In this sense, transformation could be said to be intrusive  to the position "It's all about ME!". When anything  is believed to be intrusive, a survival reflex  resists it. Survival will always  resist transformation. That's it's nature. If it were easier than that, the whole world would be transformed by now.

Transformation is prior to  survival. It's the context  for survival. It takes an act of generosity to give up  survival in the face of transformation. It requires boldness and verve to relinquish "It's all about ME!" in the face of transformation.
3)  YOU CAN'T CON ME

There's a certain resistance, a fixed way of listening  which shows up around speaking transformation which assumes  Conversations For Transformation are a con, a slick trick to render a sucker  out of the gullible. And the way this particular fixed way of listening shows up is disguised as an intelligent protection:  "I'm intelligent, so I'll protect  myself from being conned. I'll out-smart  the con-ner. You can't make a sucker out of me!".

The trouble is you've already been conned  ... You're already  not being who you really are. You've already learned.

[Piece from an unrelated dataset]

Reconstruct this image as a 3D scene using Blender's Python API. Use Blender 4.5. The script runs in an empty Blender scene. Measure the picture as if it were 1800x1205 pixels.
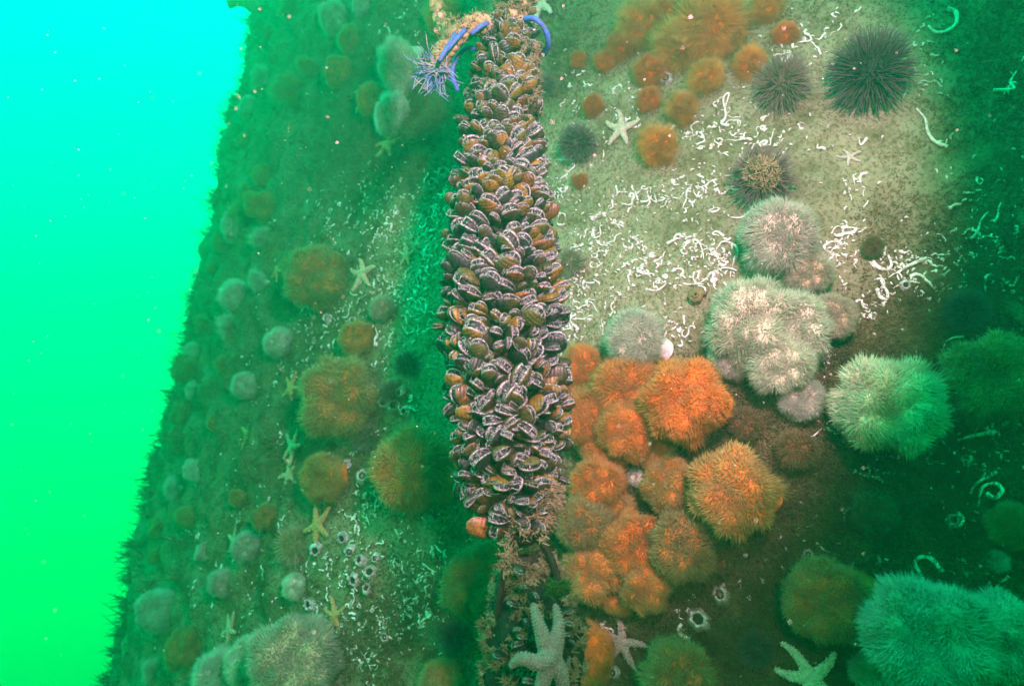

Man!  Have you already learned ... and it's already ground into you  that you can't get along simply by being who you really are. You've already learned how to survive by not  being who you really are.

In this way, we've all  already been conned. We've all already been conned into not being who we really are. In this way, we're all impostors  - every one of us.

Transformation is the UN-con. Yet we resist it anyway - which is to say the machinery  resists it anyway. But that's the machinery's job!  And the moment you get it's the machinery's job to resist transformation, a clearing to be who we really are becomes available, often for the first time ever.

Stepping boldly out into this clearing starts the process of being un-conned.



Life itself is continuously transforming. One of the great paradoxes of being human is our tendency to stay stuck, our tendency to brake, our tendency to survive our already established positions, our tendency to resist transformation, our tendency to say "Stop!" when Life says "Go!". It completely overshadows our true nature. It kills possibility. It kills what's possible. And it's unexamined to the point where we're not even aware we're doing it ... AND  ... we resist becoming aware of it, we resist inquiring into it, we resist examining it.

Look: it's alright to stop. And it's alright to go. Neither is better than the other. It's purely a personal choice. But one thing's for sure: so much more is possible with go than with stop. Way  more is possible with go than with stop. That's not rocket science either.

I say go, go, GO!  This is who I am.